The two state parties will have to find the funds to pay for new contests without help from the national party, Dean said.
"We can't afford to do that. That's not our problem. We need our money to win the presidential race," he said.
Officials in Michigan and Florida are showing renewed interest in holding repeat presidential nominating contests so that their votes will count in the epic Democratic campaign.
The Michigan governor, top officials in Hillary Rodham Clinton's campaign, and Florida's state party chair all are now saying they would consider holding a sort of do-over contest by June. That's a change from the previous insistence from officials in both states that the primaries they held in January should determine how their delegates are allocated.
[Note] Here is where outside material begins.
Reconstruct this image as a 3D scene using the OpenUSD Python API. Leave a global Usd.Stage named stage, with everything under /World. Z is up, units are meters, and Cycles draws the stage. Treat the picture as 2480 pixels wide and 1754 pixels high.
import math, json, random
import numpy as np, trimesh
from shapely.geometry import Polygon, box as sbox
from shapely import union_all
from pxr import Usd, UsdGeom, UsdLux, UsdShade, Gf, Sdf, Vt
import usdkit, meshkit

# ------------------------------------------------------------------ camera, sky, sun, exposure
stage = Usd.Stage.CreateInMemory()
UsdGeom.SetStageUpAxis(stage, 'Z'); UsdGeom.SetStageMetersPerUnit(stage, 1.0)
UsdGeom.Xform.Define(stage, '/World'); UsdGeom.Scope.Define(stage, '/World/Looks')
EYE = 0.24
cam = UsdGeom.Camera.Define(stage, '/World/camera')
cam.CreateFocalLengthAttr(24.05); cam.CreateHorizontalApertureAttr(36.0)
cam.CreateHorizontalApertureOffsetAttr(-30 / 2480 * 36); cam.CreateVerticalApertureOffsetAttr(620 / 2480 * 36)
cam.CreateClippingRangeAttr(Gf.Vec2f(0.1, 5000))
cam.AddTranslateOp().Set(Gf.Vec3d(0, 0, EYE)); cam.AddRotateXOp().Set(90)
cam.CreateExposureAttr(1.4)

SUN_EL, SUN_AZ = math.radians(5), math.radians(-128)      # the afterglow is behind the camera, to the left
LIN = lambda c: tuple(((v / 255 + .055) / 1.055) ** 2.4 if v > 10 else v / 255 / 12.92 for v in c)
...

Clinton won both contests, but the results were meaningless because the elections violated national party rules.
The Democratic National Committee stripped both states of all delegates for holding the primaries too early, and all Democratic candidates—including Clinton and rival Barack Obama—agreed not to campaign in either state. Obama's name wasn't even on the Michigan ballot.
Florida and Michigan moved up their dates to protest the party's decision to allow Iowa and New Hampshire to go first, followed by South Carolina and Nevada, giving them a disproportionate influence on the presidential selection process.
But no one predicted the race would still be very close at this point in the year.
"The rules were set a year and a half ago," Dean said. "Florida and Michigan voted for them, then decided that they didn't need to abide by the rules. Well, when you are in a contest you do need to abide by the rules. Everybody has to play by the rules out of respect for both campaigns and the other 48 states."
I believe it is unfair for the party to take away the state's delegates and not seat them. The states, not the party, should make the rules for their own elections. If the party is not satisfied with the rules the state makes, they can withhold funding and support. To not seat the delegates disenfranchises the voters, without any recourse. There is something wholly un-American about not allowing people's votes to count in elections.